— BEGIN Information supplied —

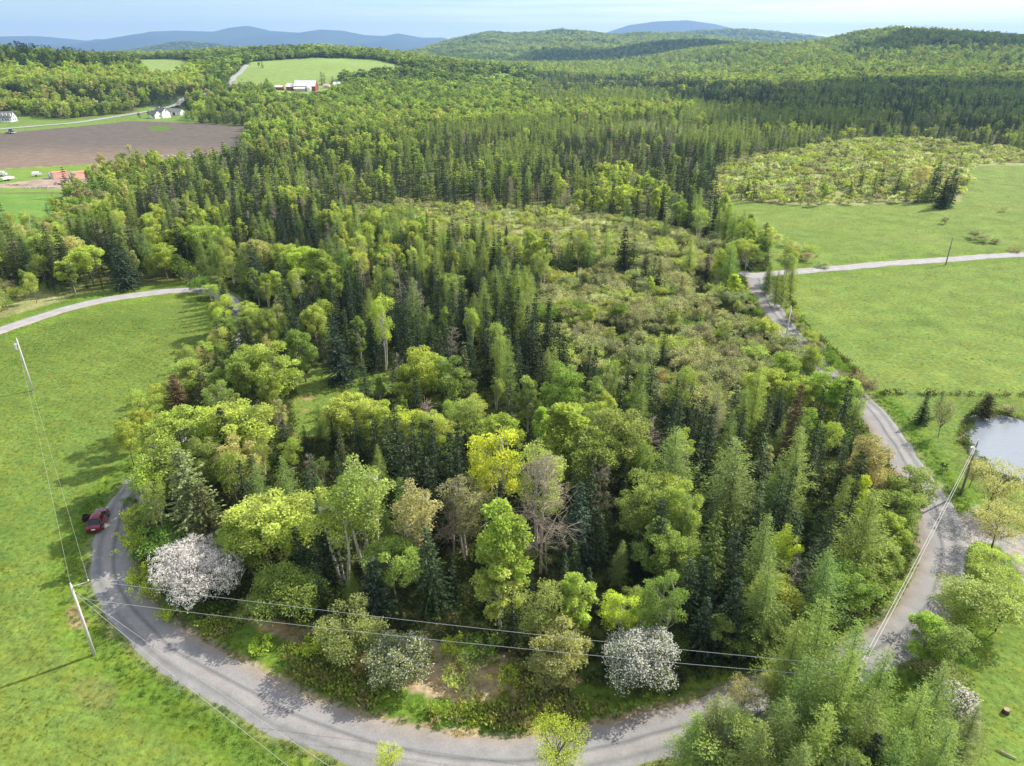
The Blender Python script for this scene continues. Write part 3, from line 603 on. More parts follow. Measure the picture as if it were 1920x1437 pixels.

— END Information supplied —
— BEGIN Information supplied —

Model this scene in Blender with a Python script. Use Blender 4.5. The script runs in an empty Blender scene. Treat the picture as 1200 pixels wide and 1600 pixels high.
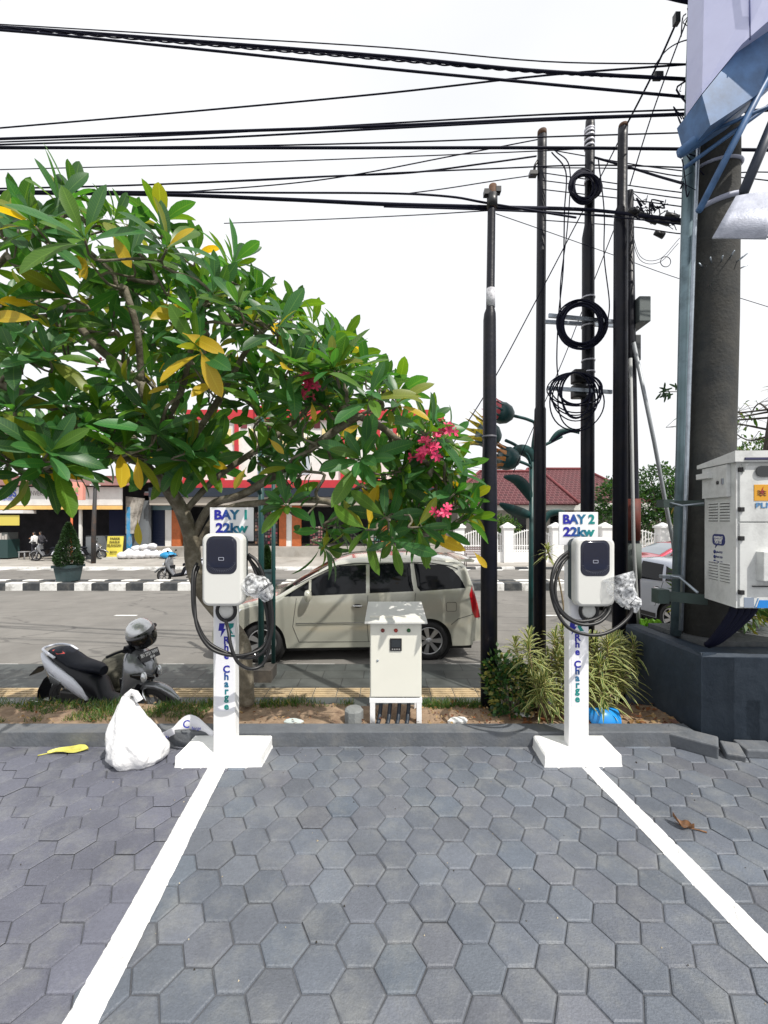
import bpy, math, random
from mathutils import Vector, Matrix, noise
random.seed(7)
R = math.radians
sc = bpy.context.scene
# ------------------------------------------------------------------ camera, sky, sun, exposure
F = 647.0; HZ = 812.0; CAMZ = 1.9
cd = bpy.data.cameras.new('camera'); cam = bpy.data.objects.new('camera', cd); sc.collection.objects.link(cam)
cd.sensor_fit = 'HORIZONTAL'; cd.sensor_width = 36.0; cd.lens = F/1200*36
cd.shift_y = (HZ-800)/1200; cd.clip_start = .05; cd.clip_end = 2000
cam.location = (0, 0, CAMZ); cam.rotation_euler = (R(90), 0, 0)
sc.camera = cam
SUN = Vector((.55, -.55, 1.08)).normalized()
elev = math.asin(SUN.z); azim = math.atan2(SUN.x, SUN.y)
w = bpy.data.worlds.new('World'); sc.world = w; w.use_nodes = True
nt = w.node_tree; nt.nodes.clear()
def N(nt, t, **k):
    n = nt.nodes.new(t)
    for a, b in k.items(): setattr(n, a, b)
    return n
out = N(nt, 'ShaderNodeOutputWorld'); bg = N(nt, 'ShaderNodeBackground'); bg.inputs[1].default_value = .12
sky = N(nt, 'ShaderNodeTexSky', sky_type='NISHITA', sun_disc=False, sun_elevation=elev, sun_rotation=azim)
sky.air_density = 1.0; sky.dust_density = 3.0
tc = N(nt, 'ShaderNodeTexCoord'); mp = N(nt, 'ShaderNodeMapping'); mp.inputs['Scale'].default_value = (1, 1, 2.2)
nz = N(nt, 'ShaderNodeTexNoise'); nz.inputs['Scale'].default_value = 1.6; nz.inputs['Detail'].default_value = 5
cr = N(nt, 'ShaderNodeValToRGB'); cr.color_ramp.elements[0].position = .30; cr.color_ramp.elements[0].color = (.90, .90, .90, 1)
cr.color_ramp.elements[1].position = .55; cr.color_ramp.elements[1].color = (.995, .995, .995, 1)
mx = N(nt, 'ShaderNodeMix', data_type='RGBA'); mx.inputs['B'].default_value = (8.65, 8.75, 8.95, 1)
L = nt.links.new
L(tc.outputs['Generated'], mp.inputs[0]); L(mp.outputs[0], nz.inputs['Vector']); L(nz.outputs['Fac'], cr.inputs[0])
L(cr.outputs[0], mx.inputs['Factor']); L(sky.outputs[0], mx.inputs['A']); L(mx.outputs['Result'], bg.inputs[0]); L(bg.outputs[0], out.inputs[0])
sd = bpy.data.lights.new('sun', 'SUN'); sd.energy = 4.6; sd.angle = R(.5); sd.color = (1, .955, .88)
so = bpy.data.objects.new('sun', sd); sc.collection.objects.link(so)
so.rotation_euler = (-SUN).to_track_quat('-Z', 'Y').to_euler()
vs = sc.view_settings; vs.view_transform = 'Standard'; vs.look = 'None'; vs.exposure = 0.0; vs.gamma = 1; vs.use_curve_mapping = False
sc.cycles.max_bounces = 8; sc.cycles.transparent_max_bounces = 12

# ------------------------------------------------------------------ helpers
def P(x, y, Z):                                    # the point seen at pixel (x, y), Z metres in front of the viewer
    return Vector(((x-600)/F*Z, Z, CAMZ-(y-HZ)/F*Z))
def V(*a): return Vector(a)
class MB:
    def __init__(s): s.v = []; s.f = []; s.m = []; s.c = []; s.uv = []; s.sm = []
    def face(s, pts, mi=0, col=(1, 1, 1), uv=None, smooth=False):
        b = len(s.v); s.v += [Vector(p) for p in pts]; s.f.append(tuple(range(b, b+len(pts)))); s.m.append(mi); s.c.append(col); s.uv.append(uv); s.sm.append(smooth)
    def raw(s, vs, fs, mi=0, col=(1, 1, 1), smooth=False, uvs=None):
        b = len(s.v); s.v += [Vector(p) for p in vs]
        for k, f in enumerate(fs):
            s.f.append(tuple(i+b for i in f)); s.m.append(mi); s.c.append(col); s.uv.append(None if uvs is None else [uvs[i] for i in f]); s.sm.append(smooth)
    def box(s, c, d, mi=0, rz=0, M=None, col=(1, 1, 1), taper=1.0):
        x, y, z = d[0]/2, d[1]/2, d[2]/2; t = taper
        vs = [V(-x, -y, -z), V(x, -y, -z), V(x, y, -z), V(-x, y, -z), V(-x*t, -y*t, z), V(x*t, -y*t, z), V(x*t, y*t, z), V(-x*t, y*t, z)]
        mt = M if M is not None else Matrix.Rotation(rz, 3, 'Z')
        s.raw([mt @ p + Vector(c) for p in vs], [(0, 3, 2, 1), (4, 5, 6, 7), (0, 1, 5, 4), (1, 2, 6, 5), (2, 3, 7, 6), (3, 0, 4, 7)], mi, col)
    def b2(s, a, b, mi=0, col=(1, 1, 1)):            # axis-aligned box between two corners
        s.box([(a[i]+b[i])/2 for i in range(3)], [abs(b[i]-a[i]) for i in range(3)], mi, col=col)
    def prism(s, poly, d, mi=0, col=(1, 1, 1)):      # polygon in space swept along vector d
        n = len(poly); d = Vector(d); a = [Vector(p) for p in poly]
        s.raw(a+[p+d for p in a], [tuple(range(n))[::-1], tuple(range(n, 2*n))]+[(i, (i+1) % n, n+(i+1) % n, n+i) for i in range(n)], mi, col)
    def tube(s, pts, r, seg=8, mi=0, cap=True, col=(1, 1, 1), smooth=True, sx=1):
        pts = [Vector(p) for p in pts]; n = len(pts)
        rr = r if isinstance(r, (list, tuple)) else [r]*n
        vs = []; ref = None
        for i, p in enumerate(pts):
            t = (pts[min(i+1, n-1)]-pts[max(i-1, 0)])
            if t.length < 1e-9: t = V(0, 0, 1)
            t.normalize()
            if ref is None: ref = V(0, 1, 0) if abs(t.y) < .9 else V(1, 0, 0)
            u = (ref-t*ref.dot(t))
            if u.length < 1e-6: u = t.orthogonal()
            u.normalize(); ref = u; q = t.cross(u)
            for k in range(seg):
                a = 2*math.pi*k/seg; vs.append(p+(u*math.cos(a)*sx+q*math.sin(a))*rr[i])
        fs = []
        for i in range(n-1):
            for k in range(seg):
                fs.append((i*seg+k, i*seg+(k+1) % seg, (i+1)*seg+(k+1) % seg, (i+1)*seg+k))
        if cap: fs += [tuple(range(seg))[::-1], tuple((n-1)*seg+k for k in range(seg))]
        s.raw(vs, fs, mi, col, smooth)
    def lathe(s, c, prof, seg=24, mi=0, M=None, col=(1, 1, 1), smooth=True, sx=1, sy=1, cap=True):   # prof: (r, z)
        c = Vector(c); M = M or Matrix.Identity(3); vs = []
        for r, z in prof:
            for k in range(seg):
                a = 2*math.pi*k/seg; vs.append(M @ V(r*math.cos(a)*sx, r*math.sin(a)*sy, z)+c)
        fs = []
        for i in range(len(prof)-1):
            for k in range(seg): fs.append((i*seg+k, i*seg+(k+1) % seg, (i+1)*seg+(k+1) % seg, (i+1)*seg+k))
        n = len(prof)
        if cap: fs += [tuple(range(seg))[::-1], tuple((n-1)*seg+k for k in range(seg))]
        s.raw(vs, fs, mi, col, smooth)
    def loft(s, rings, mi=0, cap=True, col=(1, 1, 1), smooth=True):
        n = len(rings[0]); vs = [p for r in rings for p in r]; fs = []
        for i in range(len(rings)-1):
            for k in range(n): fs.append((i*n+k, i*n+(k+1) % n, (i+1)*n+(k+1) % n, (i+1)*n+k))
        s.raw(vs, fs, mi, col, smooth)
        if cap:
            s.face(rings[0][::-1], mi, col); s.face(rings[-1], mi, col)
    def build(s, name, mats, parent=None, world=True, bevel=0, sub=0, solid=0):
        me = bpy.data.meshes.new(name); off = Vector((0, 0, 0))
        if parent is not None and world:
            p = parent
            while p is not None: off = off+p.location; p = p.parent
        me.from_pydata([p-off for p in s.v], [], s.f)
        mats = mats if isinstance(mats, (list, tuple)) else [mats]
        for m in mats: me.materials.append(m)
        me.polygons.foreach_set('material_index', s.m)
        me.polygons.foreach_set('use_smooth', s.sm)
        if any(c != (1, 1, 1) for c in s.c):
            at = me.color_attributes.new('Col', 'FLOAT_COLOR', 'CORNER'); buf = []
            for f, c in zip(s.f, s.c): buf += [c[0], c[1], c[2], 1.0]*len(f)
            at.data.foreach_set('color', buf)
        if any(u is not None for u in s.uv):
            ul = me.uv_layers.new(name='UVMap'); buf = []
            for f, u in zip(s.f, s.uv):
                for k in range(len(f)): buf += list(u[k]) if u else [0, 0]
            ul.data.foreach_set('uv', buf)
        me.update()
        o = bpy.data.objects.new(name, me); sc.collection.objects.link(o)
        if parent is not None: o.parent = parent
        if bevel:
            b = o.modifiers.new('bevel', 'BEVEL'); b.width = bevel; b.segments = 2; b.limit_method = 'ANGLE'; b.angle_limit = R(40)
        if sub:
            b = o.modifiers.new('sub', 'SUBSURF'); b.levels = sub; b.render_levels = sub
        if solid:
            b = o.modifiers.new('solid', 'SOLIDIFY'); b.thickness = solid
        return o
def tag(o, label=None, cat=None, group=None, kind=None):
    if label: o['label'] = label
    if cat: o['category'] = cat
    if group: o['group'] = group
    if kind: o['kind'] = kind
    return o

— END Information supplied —

▶ **Exercise details**
Gather all lines with the string "scene" from the data.

▶ **Answer in full**
The Blender Python script for this scene continues. Write part 3, from line 603 on. More parts follow. Measure the picture as if it were 1920x1437 pixels.
Model this scene in Blender with a Python script. Use Blender 4.5. The script runs in an empty Blender scene. Treat the picture as 1200 pixels wide and 1600 pixels high.
sc = bpy.context.scene